Given exercise: Give again, verbatim, the lines between the line that contains "Reconstruct this image" and the line that contains "S.camera = cam_o", counting both ends. Pictures are excluded from the copy.

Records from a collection
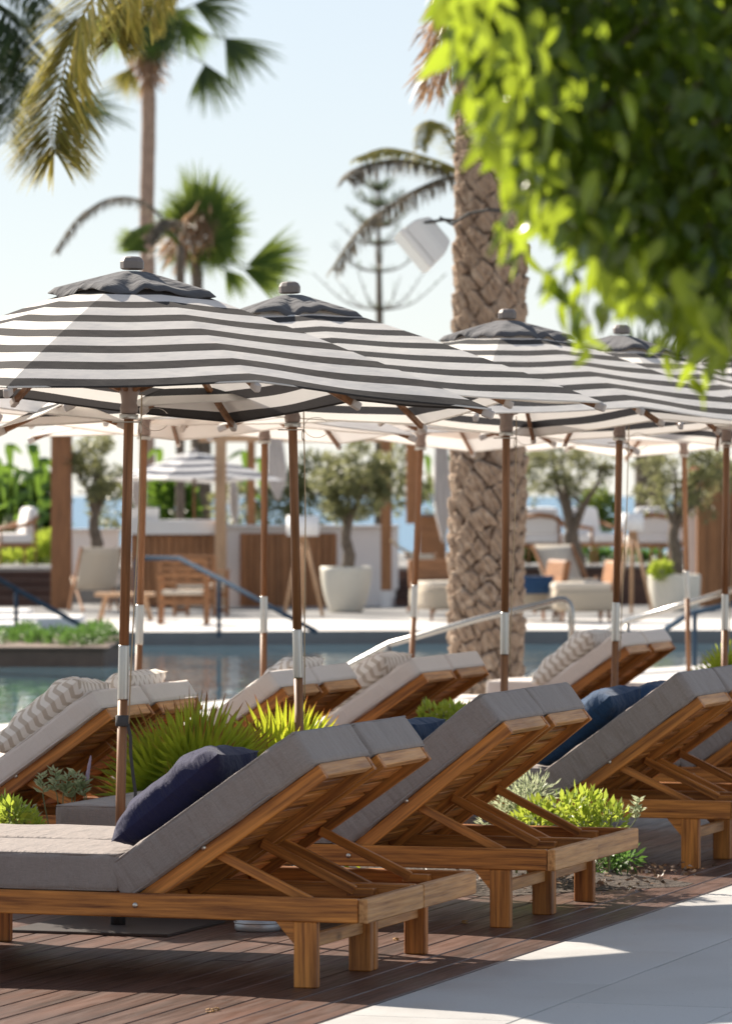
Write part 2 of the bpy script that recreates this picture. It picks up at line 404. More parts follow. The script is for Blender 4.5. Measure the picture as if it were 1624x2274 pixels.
# pool: water, near coping, far terrace
near = [gp(-900, 1700), gp(0, 1612), gp(760, 1530), gp(1250, 1500), gp(1700, 1470), gp(2600, 1440)]
farl = [gp(2800, 1398), gp(900, 1401), gp(430, 1404), gp(-900, 1404)]
wz = -.16
sheet('pool_water', near + farl, wz, M['water'])
cop = MB()
for p, q in zip(near, near[1:]):
    n = Vector((q.y - p.y, -(q.x - p.x), 0)).normalized()
    cop.poly([(*p.xy, .012), (*q.xy, .012), (*(q + n * .45).xy, .012), (*(p + n * .45).xy, .012)], (0, 0, -.3))
props(cop.build('pool_coping', M['stone_pale']), kind='structure')
# pool side ground between the deck and the coping
sheet('poolside', [gp(-900, 1700), gp(0, 1612), gp(760, 1530), gp(1250, 1500), gp(1700, 1470), gp(2600, 1440), row(60, 12), row(33, 8), row(33, -4.7), row(33, -9.9), row(18, -9.9), row(10, -16)], -.006, M['stone_pale'])
ter = MB(); f0 = farl
ter.poly([(*p.xy, 0) for p in [gp(3600, 1398), gp(900, 1401), gp(430, 1404), gp(-1500, 1404), Vector((-40, 76, 0)), Vector((40, 76, 0))]], (0, 0, -1))
props(MB().poly([(*p.xy, .006) for p in [gp(3600, 1398), gp(900, 1401), gp(430, 1404), gp(-1500, 1404), Vector((-9.5, 64.6, 0)), Vector((17, 65.2, 0))]]).build('terrace_lit_strip', M['stone_pale']), kind='structure')  # pale overlay paints the sunlit band along the pool side of the terrace
props(ter.build('terrace', M['stone_grey_shade']), kind='structure')  # darker paving colour stands in for the shadow cast over the terrace
UT = .56
up = MB().box((0, 74.6 + 10, UT / 2), (90, 20, UT)).build('upper_terrace', M['stone_grey_shade']); props(up, kind='structure')
#MORE

# ------------------------------------------------------------------ loungers
def soft_box(d, r, puff=0, wob=.0, n=12, seed=0):
    """a rounded, slightly swollen cushion centred on the origin"""
    rr = random.Random(seed); bm = bmesh.new(); bmesh.ops.create_cube(bm, size=1)
    bmesh.ops.subdivide_edges(bm, edges=bm.edges[:], cuts=n, use_grid_fill=True)
    h = Vector(d) / 2; ph = [rr.uniform(0, 6) for _ in range(6)]
    for v in bm.verts:
        # crowd the grid lines towards the rims
        c = [math.copysign(abs(2 * x) ** .55, x) for x in v.co]
        p = Vector((c[0] * h.x, c[1] * h.y, c[2] * h.z))
        q = Vector([max(-h[i] + r, min(h[i] - r, p[i])) for i in range(3)])
        e = p - q
        if e.length > 1e-6: p = q + e.normalized() * r
        sw = (1 - (p.x / h.x) ** 2) * (1 - (p.y / h.y) ** 2)
        p.z += math.copysign(puff * sw, p.z) if abs(p.z) > h.z * .3 else 0
        if wob:
            w = math.sin(p.x * 21 + ph[0]) * math.sin(p.y * 17 + ph[1]) + .6 * math.sin(p.x * 43 + p.z * 30 + ph[2])
            p += (p - q).normalized() * wob * w if (p - q).length > 1e-6 else Vector((0, 0, math.copysign(wob * w, p.z)))
        v.co = p
    s = MB(); s.bm.free(); s.bm = bm; return s
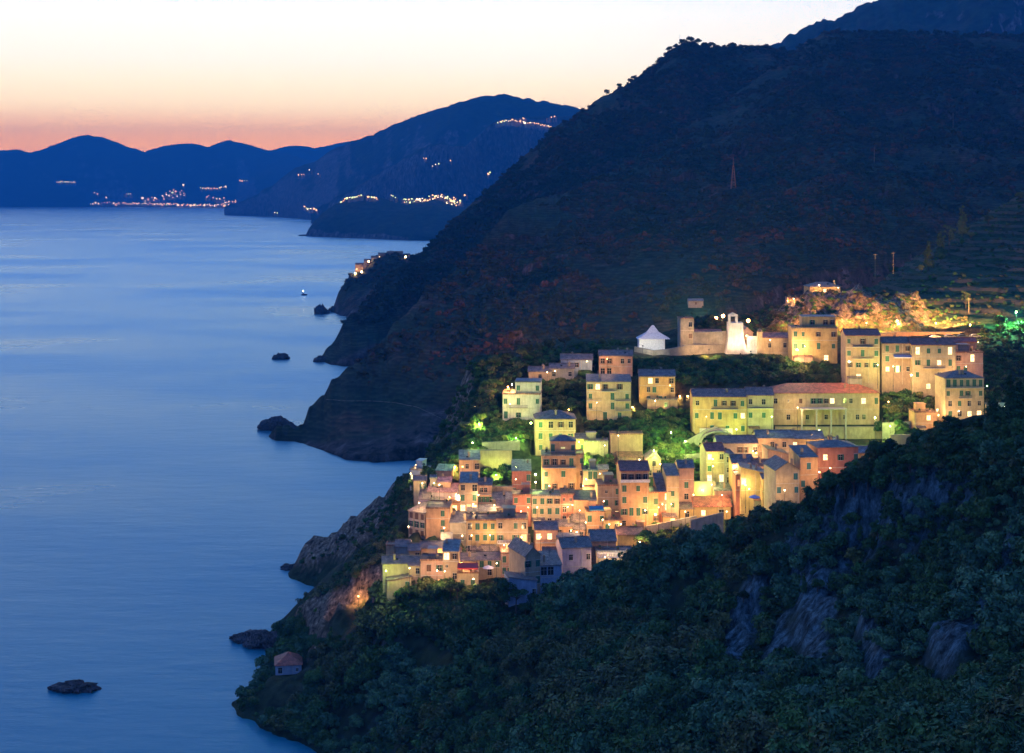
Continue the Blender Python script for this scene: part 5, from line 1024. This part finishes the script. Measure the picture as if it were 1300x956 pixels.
band(0, jit(400, 640, 14), lin((400,830),(500,808),(640,800)), DK, .7, 1.1, 'dark tree from the left on the lower slope beside the sea', 'trees on the lower slope beside the sea')
band(0, jit(332, 480, 9), lin((332,850),(380,872),(480,872)), [('round','dark'),('round','green'),('tall','dark')], .9, 1.4, 'shore tree from the left around the lone red roofed cottage', 'trees around the lone cottage')
band(0, jit(334, 392, 4), lin((334,822),(392,806)), [('round','dark'),('tall','dark')], 1.0, 1.5, 'dark shore tree from the left above the lone red roofed cottage', 'trees above the lone cottage')
band(0, jit(480, 1300, 17), lin((480,900),(1300,880)), DK, .6, 1.0, 'dark tree from the left in the lowest row of the near slope', 'trees in the lowest row of the near slope')
band(0, jit(1255, 1330, 5), lin((1255,565),(1330,500)), [('round','green'),('tall','dark')], 1.0, 1.6, 'big tree from the left at the right edge beside the five storey house', 'big trees at the right edge')
band(0, jit(830, 1200, 15), lin((830,468),(1000,468),(1100,488),(1200,520)), [('round','olive'),('round','olive'),('round','green')], .6, 1.05, 'olive tree from the left in the band under the church', 'olive trees in the band under the church')
band(0, jit(850, 1190, 13), lin((850,482),(1000,482),(1120,500),(1190,536)), [('round','olive'),('round','green')], .5, .9, 'olive tree from the left, lower line of the band under the church', 'olive trees, lower line under the church')
band(0, jit(1070, 1200, 9), lin((1070,490),(1130,494),(1200,506)), [('round','olive'),('round','green'),('round','dark')], .9, 1.35, 'leafy tree from the left right below the upper right houses', 'leafy trees right below the upper right houses')
band(0, jit(1050, 1135, 5), lin((1050,592),(1135,582)), [('round','green'),('round','dark')], .8, 1.15, 'tree from the left behind the salmon red house', 'trees behind the salmon red house')
band(0, jit(655, 745, 7), lin((655,508),(745,496)), [('round','olive'),('round','green')], .7, 1.05, 'tree from the left between white yellow house and cream balcony house', 'trees between the upper houses')
band(0, jit(545, 615, 7), lin((545,592),(580,560),(615,536)), [('round','olive'),('round','green')], .7, 1.1, 'lamplit tree from the left on the sea side slope above the villa', 'lamplit trees above the sea side villa')
band(0, jit(500, 545, 6), lin((500,640),(545,612)), [('round','dark'),('tall','dark'),('round','green')], .7, 1.15, 'dark tree from the left beside the pale blue villa', 'dark trees beside the pale blue villa')
band(0, jit(820, 892, 6), lin((820,580),(892,600)), [('round','green'),('round','olive')], .6, 1.0, 'green lit garden tree from the left in the central right gardens', 'green lit garden trees')
band(0, jit(610, 720, 8), lin((610,470),(720,440)), [('round','olive'),('round','dry')], .8, 1.2, 'dull tree from the left along the top left rim of the village', 'trees along the top left rim')
band(0, jit(1170, 1225, 4), lin((1170,352),(1225,300)), [('tall','olive'),('sparse','olive'),('sparse','pale')], 1.8, 2.8, 'tall thin conifer from the left on the right hill crest', 'tall conifers on the right hill crest')
band(0, jit(1060, 1300, 10), lin((1060,360),(1180,345),(1300,250)), [('round','dark'),('round','olive')], .8, 1.3, 'small tree from the left along the right hill crest', 'small trees along the right hill crest')
for px, py_, kd, mt, s, lb in [(590,556,'pine','pale',.95,'umbrella pine with pale green lit top on the sea side slope'),(757,602,'pine','green',1.0,'bright green umbrella pine in the central walled garden'),(622,512,'pine','pale',.8,'pale flat topped tree left of the bright white yellow house'),
    (820,702,'round','green',1.5,'bright green tree next to the small yellow orange house'),(1118,556,'round','green',1.25,'vivid green tree lit beside the columned building'),(976,670,'round','green',.8,'vivid green tree lit from behind at the slope edge'),(640,770,'round','dark',1.9,'large round tree in front of the pale blue annex'),
    (1226,392,'sparse','olive',1.3,'thin palm like tree on the dark right slope'),(1270,420,'round','green',1.4,'green lit tree left of the tall green white lamp'),(1296,424,'round','green',1.3,'green lit tree under the tall green white lamp'),(480,702,'round','pale',.9,'pale lamplit tree on the harbour cliff')]:
    h_, _n = hit(px, py_)
    if h_ is not None: tree(kd, mt, h_.x, h_.y, h_.z-.1, s, lb, None, vary=1)
# trees and bushes on the skyline of the near mountain
for i, (px, sz) in enumerate([(770,1.6),(786,1.4),(805,1.5),(826,1.3),(850,1.9),(858,1.5),(866,1.8),(876,2.0),(886,1.9),(895,1.6),(903,2.2),(925,1.2),(954,1.1),(962,1.1)]):
    ry, rY = interp_poly([(404,454,1274),(735,146,1930),(750,133,1950),(762,124,1950),(778,116,1960),(800,104,1970),(815,94,1980),(830,87,1990),(845,70,2000),(855,62,2000),(870,55,2000),(885,55,2000),(900,62,2010),(920,60,2020),(950,60,2040),(980,62,2050)], np.array([px]))
    X, Y, Z = P(px, float(ry[0]), float(rY[0])); tree('round', 'dark', X, Y, Z-2.5, sz*1.35, ORD[i]+' tree from the left on the skyline of the big mountain', 'skyline trees of the big mountain', vary=i % 3)

# ================================================================== SMALL THINGS
def mast(label, px, py0, py1, Y, cat='mast', name='radio_mast', w=.5):
    hm = mhit(px, py1) if Y > 1000 else None
    if hm: Y = hm.y
    X, Yy, Z = P(px, py1, Y); h = (py1-py0)*Y/F; t = empty(name, (X, Yy, Z)); tag(t, label, cat)
    b = MB()
    if name == 'radio_mast':
        for sx, sy in ((-1,-1),(1,-1),(1,1),(-1,1)): b.tube([(sx*w*3,sy*w*3,-3),(sx*w*.5,sy*w*.5,h*.75)], .16, 4)
        n = 9
        for k in range(n):
            f0, f1 = k/n, (k+1)/n; r0_, r1_ = w*(3-2.5*f0), w*(3-2.5*f1)
            b.tube([(-r0_,-r0_,h*.75*f0),(r1_,-r1_,h*.75*f1)], .1, 4); b.tube([(r0_,-r0_,h*.75*f0),(-r1_,-r1_,h*.75*f1)], .1, 4)
        b.build('lattice', M['rust'], t); b = MB(); b.tube([(0,0,h*.74),(0,0,h)], [.25,.1], 5); b.build('antenna', M['rust'], t)
    else:
        b.tube([(0,0,-2),(0,0,h)], [.22*w*2,.14*w*2], 6); b.build('pole', M['wood2'], t); b = MB(); b.box(-.9,.9,-.06,.06,h-.6,h-.45); b.build('crossarm', M['wood2'], t)
mast('tall lattice radio mast standing on the dark mountain', 931, 200, 240, 1500, w=.8)
for px, a, c, Y, lb in [(863,44,60,1960,'thin pole on the mountain skyline among trees'),(1111,322,348,640,'brown utility pole on the hill crest left of another'),(1134,320,342,640,'brown utility pole on the hill crest, right of the other'),(1210,143,166,1500,'pale utility pole high on the terraced mountain'),(1110,186,206,1300,'pale utility pole in the middle of the terraced mountain'),(1230,378,392,590,'utility pole on the dry slope above the road'),(552,603,628,470,'thin pole beside the tiny grey house'),(538,612,640,455,'thin white pole behind the lavender house')]:
    mast(lb, px, a, c, Y, 'pole', 'utility_pole', .35 if Y < 1000 else .8)
def rock(label, px, py_, Y, s, seed):
    X, Yy, Z = P(px, py_, Y); n, m_ = 48, 28; V = [];
    for j in range(m_+1):
        for i in range(n):
            a = 2*math.pi*i/n; t = math.pi*j/m_; V.append((math.sin(t)*math.cos(a), math.sin(t)*math.sin(a), math.cos(t)))
    V = np.array(V); nn = .9+.75*fbm(V[:, 0]*1.9+seed, V[:, 1]*1.9, V[:, 2]*1.2, 6, seed, True); V = V*nn[:, None]*np.array(s)
    Q = [(j*n+i, j*n+(i+1) % n, (j+1)*n+(i+1) % n, (j+1)*n+i) for j in range(m_) for i in range(n)]
    o = put('sea_rock', np_mesh('sea_rock', V, Q, MROCK, False), None, (X, Yy, 0)); tag(o, label, 'rock')
MROCK = hillmat('sea_rock', (.05, .05, .05), (.09, .08, .08), (.14, .11, .10), (.09, .08, .08), 6)
rock('small sea stack just off the near cliff point', 408, 398, 1765, (7, 6, 9), 3)
rock('lone low rock in the open water', 356, 456, 1280, (6, 4, 4.2), 5)
rock('small rock joined to the second cliff point', 407, 455, 1262, (5, 5, 4), 8)
rock('flat dark rock in the water at the bottom left corner', 95, 876, 428, (6, 3, 1.9), 11)
rock('rocky spit below the orange cliff end', 318, 812, 476, (6, 4, 2.4), 14)
rock('second stone of the rocky spit beside the shore bushes', 334, 808, 470, (5, 4, 3.4), 15)
rock('dark rock at the tip of the lower cliff', 352, 546, 900, (9, 6, 6), 17)
rock('small rock at the tip of the lower promontory', 369, 722, 566, (3, 2.5, 1.6), 19)
rock('small rock below the low far headland', 386, 300, 4950, (16, 8, 4), 21)
rock('second rock under the near cliff point', 423, 396, 1790, (5, 5, 5), 22)
# boat
X, Y, Z = P(386, 375, 2077); t = empty('boat', (X, Y, 0), .3); tag(t, 'small dark fishing boat with a cabin light out on the water', 'boat')
b = MB(); hp = [(-4.5,0),(-3.6,-1.5),(0,-1.9),(3.5,-1.3),(5.2,0),(3.5,1.3),(0,1.9),(-3.6,1.5)]
n = 8; vs = [(x_*.8, y_*.6, -.4) for x_, y_ in hp]+[(x_, y_, 1.5+(.5 if x_ > 3 else 0)) for x_, y_ in hp]
b.add(vs, [(i, (i+1) % n, (i+1) % n+n, i+n) for i in range(n)]+[tuple(range(n))[::-1], tuple(range(n, 2*n))]); b.build('hull', plain('hull_paint', (.10, .04, .05)), t)
b = MB(); b.box(-2.4,.2,-1.1,1.1,1.56,3.8); b.box(-2.6,.4,-1.25,1.25,3.802,4.0); b.build('cabin', M['white'], t)
b = MB(); b.tube([(-1,0,4),(-1,0,6.5)], .08, 5); b.build('mast', M['iron'], t); b = MB(); b.ball((-1,0,6.8), .55, 0, 8); b.build('lamp', M['bulbw'], t)
# cars on the upper road
MC = [plain('car_paint_white', (.6,.6,.6), .35), plain('car_paint_silver', (.35,.36,.38), .3, .6), plain('car_paint_dark', (.03,.04,.07), .3)]
def car(px, Y, mt, label):
    X, Yy, Z = P(px, 421, Y); z = gz(X, Yy)+.05; t = empty('parked_car', (X, Yy, z), random.uniform(-.06, .06)); tag(t, label, 'car', 'cars parked on the upper road')
    b = MB(); b.prism([(-2.1,.35),(2.1,.35),(2.15,.7),(1.9,.95),(1.05,1.02),(.45,1.45),(-1.1,1.48),(-1.75,1.02),(-2.1,.95)], 'y', -.82, .82); b.build('body', mt, t)
    b = MB(); b.prism([(.9,1.04),(.4,1.4),(-1.05,1.42),(-1.6,1.04)], 'y', -.835, .835); b.build('side_glass', M['glass'], t)
    for sx in (-1.3, 1.3):
        for sy in (-.8, .8):
            b = MB(); b.tube([(sx, sy-.1, .33),(sx, sy+.1, .33)], .33, 12); b.build('wheel', M['iron'], t)
for i, (px, mi, lb) in enumerate([(1187,0,'white parked car, leftmost on the upper road'),(1206,1,'silver parked car between white and dark ones'),(1222,2,'dark parked car right of the silver one'),(1238,1,'silver parked car at the right end of the row'),(1140,0,'white car by the floodlight in front of the rock')]): car(px, 552, MC[mi], lb)
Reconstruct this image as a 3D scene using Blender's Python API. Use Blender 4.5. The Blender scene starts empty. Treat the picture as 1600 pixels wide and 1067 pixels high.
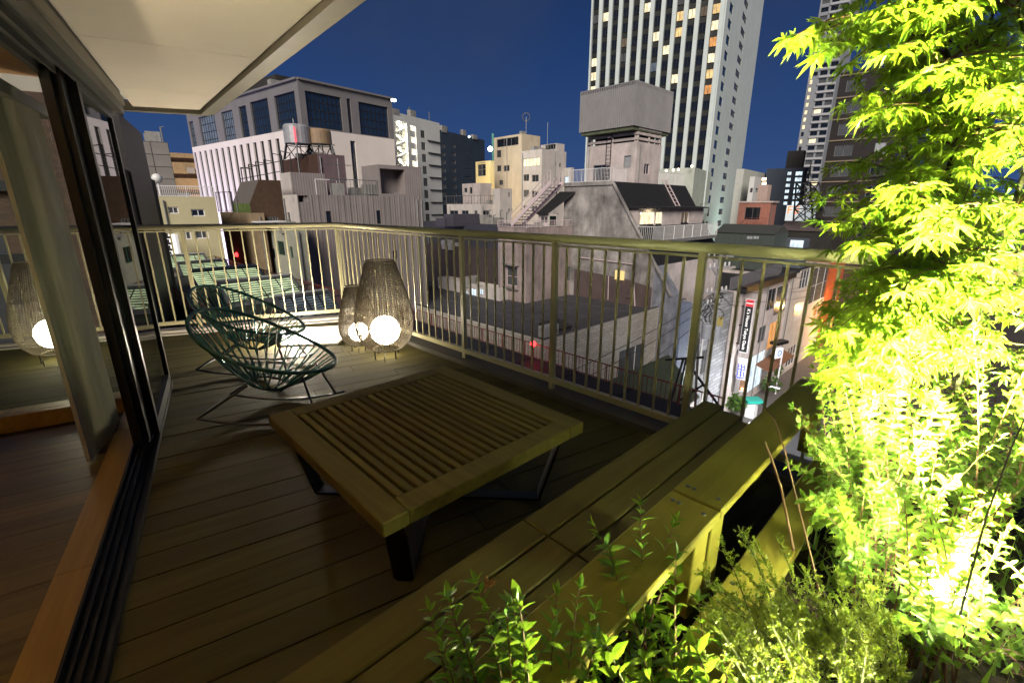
import bpy, bmesh, math, random
from mathutils import Vector, Matrix
random.seed(7)
R = math.radians
S = bpy.context.scene
COL = S.collection

# ------------------------------------------------------------------ camera
F_, CX_, CY_, H = 720.0, 800.0, 533.5, 1.35          # pixels of the 1600 px wide photograph
PITCH = R(16.37)
cam = bpy.data.cameras.new('camera'); cam.lens = 16.2; cam.sensor_width = 36; cam.clip_start = .02; cam.clip_end = 4000
cam_o = bpy.data.objects.new('camera', cam); COL.objects.link(cam_o)
cam_o.location = (0, 0, H); cam_o.rotation_euler = (R(90) - PITCH, 0, 0)
S.camera = cam_o

# ------------------------------------------------------------------ night sky
w = bpy.data.worlds.new('World'); S.world = w; w.use_nodes = True
nt = w.node_tree; nt.nodes.clear()
out = nt.nodes.new('ShaderNodeOutputWorld'); bg = nt.nodes.new('ShaderNodeBackground')
sky = nt.nodes.new('ShaderNodeTexSky'); sky.sky_type = 'NISHITA'; sky.sun_disc = False
sky.sun_elevation = R(-4.5); sky.sun_rotation = R(190); sky.altitude = 30; sky.ozone_density = 4
tc = nt.nodes.new('ShaderNodeTexCoord'); sep = nt.nodes.new('ShaderNodeSeparateXYZ')
ramp = nt.nodes.new('ShaderNodeValToRGB')             # city glow low in the sky, deep blue above
cr = ramp.color_ramp
cr.elements[0].position = 0.0; cr.elements[0].color = (.042, .086, .215, 1)
cr.elements[1].position = 1.0; cr.elements[1].color = (.006, .009, .045, 1)
for p_, c_ in ((.12, (.026, .066, .195, 1)), (.35, (.010, .034, .125, 1)), (.6, (.006, .018, .074, 1))):
    e = cr.elements.new(p_); e.color = c_
noi = nt.nodes.new('ShaderNodeTexNoise'); noi.inputs['Scale'].default_value = 1.9; noi.inputs['Detail'].default_value = 4
mr = nt.nodes.new('ShaderNodeMapRange'); mr.inputs['From Min'].default_value = .46; mr.inputs['From Max'].default_value = .72
mr.inputs['To Max'].default_value = .55
mix = nt.nodes.new('ShaderNodeMix'); mix.data_type = 'RGBA'; mix.inputs[7].default_value = (.045, .062, .105, 1)
add = nt.nodes.new('ShaderNodeMix'); add.data_type = 'RGBA'; add.blend_type = 'ADD'; add.inputs[0].default_value = 1
L = nt.links.new
L(tc.outputs['Generated'], sep.inputs[0]); L(sep.outputs['Z'], ramp.inputs[0]); L(tc.outputs['Generated'], noi.inputs['Vector'])
L(noi.outputs['Fac'], mr.inputs['Value']); L(mr.outputs[0], mix.inputs[0]); L(ramp.outputs[0], mix.inputs[6])
mul = nt.nodes.new('ShaderNodeMix'); mul.data_type = 'RGBA'; mul.blend_type = 'MULTIPLY'; mul.inputs[0].default_value = 1
mul.inputs[7].default_value = (.05, .05, .05, 1)
L(sky.outputs[0], mul.inputs[6]); L(mix.outputs[2], add.inputs[6]); L(mul.outputs[2], add.inputs[7])
L(add.outputs[2], bg.inputs['Color']); bg.inputs['Strength'].default_value = 1.0
L(bg.outputs[0], out.inputs['Surface'])

# the glow of the city behind the terrace: one wide, weak, pinkish sun low behind the camera
sun = bpy.data.lights.new('city_glow', 'SUN'); sun.energy = 4.6; sun.angle = R(30); sun.color = (1, .92, .82)
sun_o = bpy.data.objects.new('city_glow', sun); COL.objects.link(sun_o)
sun_o.rotation_euler = (R(60), 0, R(-9))

S.view_settings.view_transform = 'Standard'; S.view_settings.look = 'None'
S.view_settings.exposure = 0; S.view_settings.gamma = 1; S.view_settings.use_curve_mapping = False
S.render.engine = 'CYCLES'
cy = S.cycles
cy.use_denoising = True; cy.max_bounces = 6; cy.diffuse_bounces = 3; cy.glossy_bounces = 3; cy.transmission_bounces = 6
cy.transparent_max_bounces = 12; cy.sample_clamp_indirect = 4; cy.sample_clamp_direct = 0; cy.caustics_reflective = False; cy.caustics_refractive = False
cy.use_light_tree = True

# ------------------------------------------------------------------ measuring helpers: a pixel of the photograph -> a point of the place
CP, SP = math.cos(PITCH), math.sin(PITCH)
def ray(x, y):
    u = (x - CX_) / F_; v = (CY_ - y) / F_
    return Vector((u, CP + v * SP, -SP + v * CP))
def onz(x, y, z=0.0):
    d = ray(x, y); t = (z - H) / d.z
    return Vector((d.x * t, d.y * t, z))
def aty(x, y, Y):
    d = ray(x, y); t = Y / d.y
    return Vector((d.x * t, Y, H + d.z * t))
def proj(P):
    z = P[2] - H; f = P[1] * CP - z * SP; v = P[1] * SP + z * CP
    return (CX_ + F_ * P[0] / f, CY_ - F_ * v / f)
def az(b): return Vector((math.sin(R(b)), math.cos(R(b)), 0))
Z3 = Vector((0, 0, 1))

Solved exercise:
Reconstruct this image as a 3D scene using Blender's Python API. Use Blender 4.5. The Blender scene starts empty. Treat the picture as 1600 pixels wide and 1067 pixels high.
import bpy, bmesh, math, random
from mathutils import Vector, Matrix
random.seed(7)
R = math.radians
S = bpy.context.scene
COL = S.collection

# ------------------------------------------------------------------ camera
F_, CX_, CY_, H = 720.0, 800.0, 533.5, 1.35          # pixels of the 1600 px wide photograph
PITCH = R(16.37)
cam = bpy.data.cameras.new('camera'); cam.lens = 16.2; cam.sensor_width = 36; cam.clip_start = .02; cam.clip_end = 4000
cam_o = bpy.data.objects.new('camera', cam); COL.objects.link(cam_o)
cam_o.location = (0, 0, H); cam_o.rotation_euler = (R(90) - PITCH, 0, 0)
S.camera = cam_o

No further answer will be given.